Scope: The report does not separately analyze AI training versus general cloud workloads despite naming AI as the principal driver of forecast demand growth. The forecast implicitly bundles both, with no sensitivity to AI commercial viability — except the brief acknowledgment (Ch. 4, p. 50) that hyperscaler AI failure is a stranded-cost risk. The "half of unconstrained demand" scenario is treated as a planning benchmark rather than an upper bound on what the grid can physically achieve. Rate-impact analysis focuses on Dominion residential customers using 1,000 kWh/month; APCO, NOVEC, and co-op customers may face materially different exposures.
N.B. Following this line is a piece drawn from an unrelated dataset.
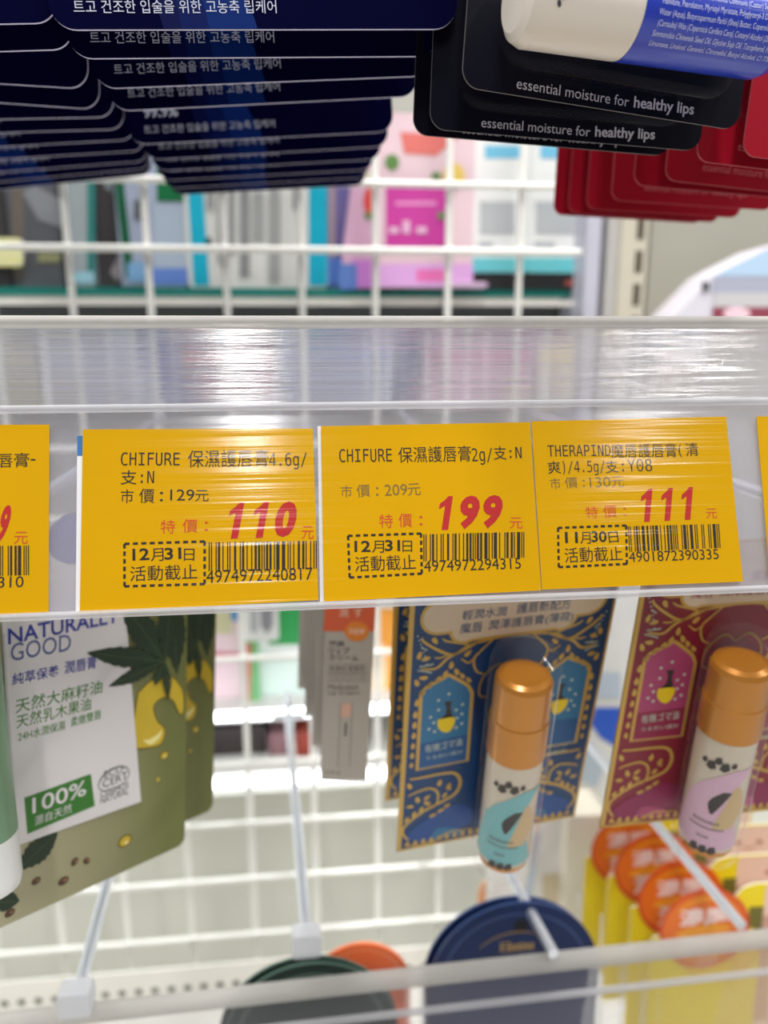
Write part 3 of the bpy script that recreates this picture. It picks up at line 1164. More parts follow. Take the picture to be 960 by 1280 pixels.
def green_card(label, fr, full):
    t = thing('hemp_balm_card', label, 'lip balm card', fr, 'green hemp lip balm cards')
    F = GREEN_F
    P = lambda x, y: F.uv(x, y)
    b = MB()
    b.prism(rrect(0, 0, GW, GH, 0.0035, 6), -0.0008, 0, GREEN_PRINT, GREEN_EDGE)
    z = 0.00008
    # golden oil
    P0 = P
    P = lambda x, y: (min(P0(x, y)[0], GW - 0.0012), P0(x, y)[1])
    oil = smooth_path([P(172, 866), P(190, 850), P(214, 846), P(226, 858), P(238, 868), P(236, 886), P(224, 892), P(216, 876), P(204, 872), P(192, 882),
                       P(196, 900), P(206, 912), P(200, 930), P(180, 935), P(168, 932), P(166, 905)], 5)
    b.poly(oil, z * 2, OIL)
    b.stroke(oil, 0.0005, z * 3, OIL_RIM, closed=True)
    b.poly(smooth_path([P(178, 925), P(188, 931), P(199, 922), P(202, 912), P(196, 918), P(186, 924)], 3), z * 3, OIL_HI)
    for (x, y, r) in ((205, 944, 5.5), (197, 974, 3.2), (156, 1051, 9)):
        c = P(x, y)
        q = abs(P(x + r, y)[0] - c[0])
        b.poly(ellipse(*c, q, q * 0.85, 0.2, 14), z * 2, OIL_RIM)
        b.poly(ellipse(c[0], c[1], q * 0.74, q * 0.62, 0.2, 14), z * 3, OIL)
        b.poly(ellipse(c[0] + q * .15, c[1] - q * .25, q * 0.35, q * 0.2, 0.2, 10), z * 4, OIL_HI)
    for (x, y, r, s_) in ((93, 1077, 5.5, 1), (108, 1076, 5, -1), (45, 1101, 6, .4), (79, 1101, 7, .2), (12, 1141, 7, .3)):
        c = P(x, y)
        q = abs(P(x + r, y)[0] - c[0])
        b.poly(ellipse(*c, q, q * 0.8, s_, 12), z * 2, SEED)
        b.poly(ellipse(c[0] + q * .3, c[1] + q * .1, q * 0.4, q * 0.25, s_, 10), z * 3, SEED_HI)
    # big stem leaves falling from the top corner
    leaflet(b, F, (221, 842), (215, 740), 0.010, z * 3)
    leaflet(b, F, (20, 1090), (72, 1040), 0.010, z * 2)
    leaflet(b, F, (-8, 1128), (24, 1126), 0.007, z * 2)
    b.build('printed_card', t)
    # the raised white label panel
    b = MB()
    pan = [P(22, 1055), P(175, 1001), P(146, 640), P(-8, 660)]
    b.prism(pan, 0.0003, 0.0008, PANEL_WHITE, PANEL_GREY)
    zz = 0.0009
    c = P(94, 672)
    b.poly(ellipse(c[0], c[1], 0.0095, 0.0085), zz, BLUE_TXT)
    b.stroke([P(20, 1050), P(8, 880), P(3, 790)], 0.0007, zz, PANEL_GREY)
    T = lambda *a, **k: b.text_px(F, *a, **k)
    T('NATURALLY', 9, 805, 147, 777, 785, zz, BLUE_TXT, bold=0.015)
    T('GOOD', 12, 826, 87, 812, 804, zz, BLUE_THIN)
    T('純萃保養', 14, 856, 72, 844, 841, zz, BLUE_TXT, bold=0.004)
    T('潤唇膏', 79, 842, 119, 834, 826, zz, BLUE_TXT, bold=0.004)
    T('天然大麻籽油', 18, 891, 126, 865, 873, zz, GREEN_TXT)
    T('天然乳木果油', 19, 910, 112, 886, 893, zz, GREEN_TXT)
    T('24H水潤保濕', 21, 926, 80, 911, 914, zz, GREEN_TXT)
    T('柔嫩雙唇', 87, 908, 125, 897, 896, zz, GREEN_TXT)
    b.poly([P(33, 1041), P(117, 1006), P(112, 966), P(29, 996)], zz, GREEN_BOX)
    T('100%', 39, 1016, 106, 992, 996, zz + 0.0001, PANEL_WHITE, bold=0.01)
    T('源自天然', 42, 1031, 88, 1014, 1019, zz + 0.0001, PANEL_WHITE)
    c = P(141, 972)
    q = abs(P(160, 965)[0] - c[0])
    el = ellipse(c[0], c[1], q, q * 0.72, 0.12, 28)
    b.stroke(el, 0.00028, zz, GREY_TXT, closed=True)
    b.stroke(ellipse(c[0], c[1], q * 0.92, q * 0.63, 0.12, 28)[2:14], 0.00022, zz, GREY_TXT)
    T('ECO', 129, 972, 152, 963, 963, zz, GREY_TXT)
    T('CERT', 127, 984, 158, 972, 974, zz, GREY_TXT)
    T('COSMOS', 124, 996, 159, 983, 988, zz, GREY_TXT)
    T('NATURAL', 124, 1004, 159, 991, 996, zz, GREY_TXT)
    b.build('white_label_panel', t)
    # the cannabis leaf over the panel edge
    b = MB()
    cen = (204, 826)
    for tip, wd in (((134, 857), 0.0058), ((107, 815), 0.0078), ((150, 748), 0.0105), ((214, 735), 0.0095), ((192, 856), 0.0042), ((208, 872), 0.0028)):
        leaflet(b, F, cen, tip, wd, 0.00095)
    b.stroke([P(204, 826), P(212, 850), P(208, 874)], 0.0006, 0.001, LEAF)
    b.build('leaf_print', t)
    if full:
        # the balm tube standing in front of the card at its far side
        zt = 0.012
        T0, T1 = F.uv(-14, 1113, zt), F.uv(-62, 700, zt)
        A = Vector((T0[0] - 0.0005, T0[1], zt))
        b = MB()
        axis = Vector((T1[0] - T0[0], T1[1] - T0[1], 0)).normalized()
        e0 = F.uv(23, 1040, zt)[0]
        R = max(0.0085, 0.009)
        A.x = e0 - R * 0.93
        b.lathe([(0, 0), (R * .8, 0.0006), (R * .95, 0.0018), (R, 0.004), (R, 0.0195)], A, axis, (0, 0, 1), mat('tube_pure_white', (240, 240, 238), 0.35, coat=0.3))
        b.build('lip_balm_tube', t).__setitem__('label', 'white tube end')
        b = MB()
        b.lathe([(R * 1.003, 0.0195), (R * 1.003, 0.086), (0, 0.087)], A, axis, (0, 0, 1), mat('tube_green_label', (118, 156, 122), 0.35, coat=0.3))
        b.build('tube_label', t).__setitem__('label', 'pale green tube label')
    return t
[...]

Political reading: The asymmetry between Recommendations (technical, legislatively cheap) and Policy Options 8/9/10 (substantive, multi-billion-dollar) is itself a finding. JLARC declined to recommend a specific course on the exemption, but the structure makes Option 10 the staff-implied preference — it is the only option paired with an affirmative quantitative case ($160M in additional FY23 revenue at a 1% partial rate). The VEDP response letter is the closest the public record gets to inter-agency disagreement: where JLARC writes that the exemption "does not pay for itself," VEDP warns that expiration would cause "development shifting to competing markets" and cautions against conditions. The Department of Taxation did not respond on the record. Dominion's full response is not reproduced. The 2025 vetoes reframe the report's downstream effect: JLARC's recommendations were not analytically controversial — most simply authorized local governments to act — yet the executive branch judged even those modest authorizations as a chill on investment. Virginia is now committed to its data-center growth model not on the merits of the JLARC cost-benefit but on executive preference and existing performance agreements with hyperscalers.

Next: The 2026 budget cycle resolves the 2035 sunset. The SCC's December 2024 technical conference on large-load customers (Ch. 4, p. 49) is the likeliest near-term venue for rate-allocation. The Department of Energy / SCC demand-response study from the modified SB 1047 (due November 1, 2025) is the first formal follow-up document.